Si Bernard Minier avait l'intention de priver de sommeil des lecteurs avec son nouveau livre, et bien c'est réussi. La lecture en est à la fois addictive, (trop) immersive et éprouvante tant le climat d'angoisse qu'il instaure imprègne chaque page. La tension est palpable dès le départ et ne relâche pas son emprise. Mieux vaut avoir les nerfs bien accrochés. le moral aussi, tant qu'à faire.
Comme dans ses précédents romans, on retrouve une observation des évolutions des mentalités, de la société. Plutôt peu réjouissantes et pessimistes d'ailleurs. Et qui, pour plusieurs exemples qu'il fournit ici, se vérifient hélas (harcèlement via les réseaux sociaux, haine et fanatisme désinhibés par l'anonymat d'un pseudo sur Internet, une dépendance croissante envers le numérique, etc).

Qu'il s'agisse de la psyché tordue de psychopathes ou du devenir technologique, le romancier joue avec nos peurs de ce qu'on ne comprend pas, de l'inconnu. Il le fait avec un savoir-faire redoutable d'efficacité. le comble, c'est qu'on en redemande!

M, le bord de l'abîme est assurément une réussite, palpitant, dérangeant et bien documenté. Un livre qu'on ne lâche pas; pire, qui ne nous lâche plus. le ton général est volontairement noir, et les possibilités décrites en matière numérique et d'IA ne laissent pas que d'inquiéter et donner à réfléchir. Cette lecture m'a renvoyée à d'autres qui touchent à ces sujets, romans et essais (notamment le dernier de Pascal  Picq).
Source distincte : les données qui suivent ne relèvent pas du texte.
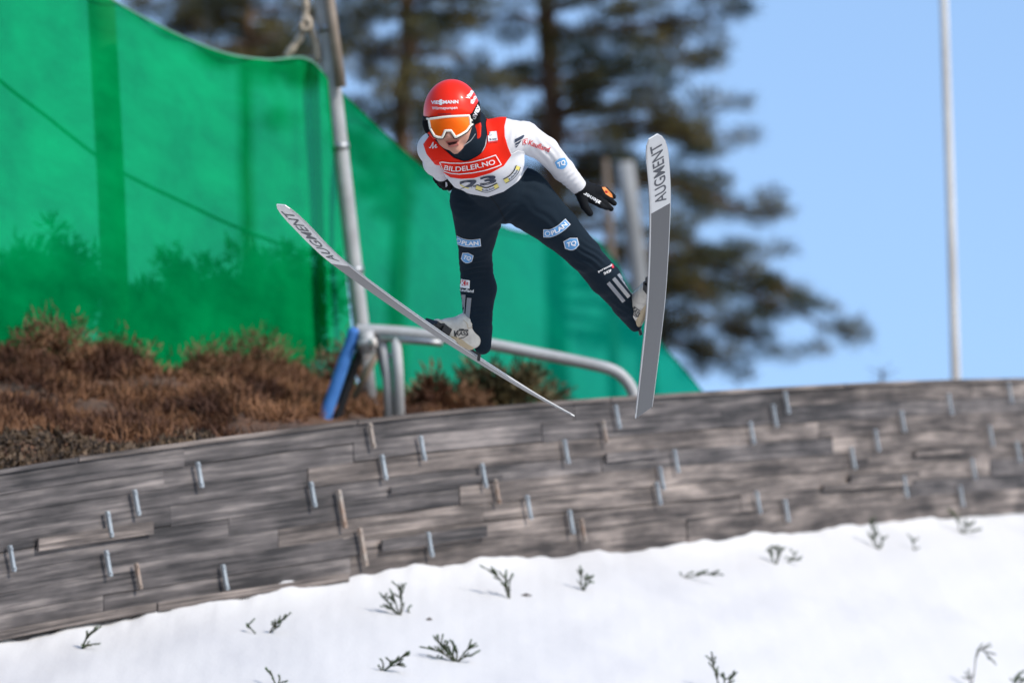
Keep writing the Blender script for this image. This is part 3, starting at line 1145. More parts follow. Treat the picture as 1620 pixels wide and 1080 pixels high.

Je n'en ressors pas violemment anti-progrès mais pas non plus rassurée quant au devenir de l'humanité, prise dans son sens normatif comme celui d'espèce.
J'en ressors aussi comme après une longue apnée tant l'intrigue est dense.

Véritable plus à ce roman : la copieuse bibliographie (4 pages) qui reprend les dernières publications sur le Big Data, l'intelligence artificielle d'une part, Hong-Kong, la Chine et les enjeux politiques d'autre part.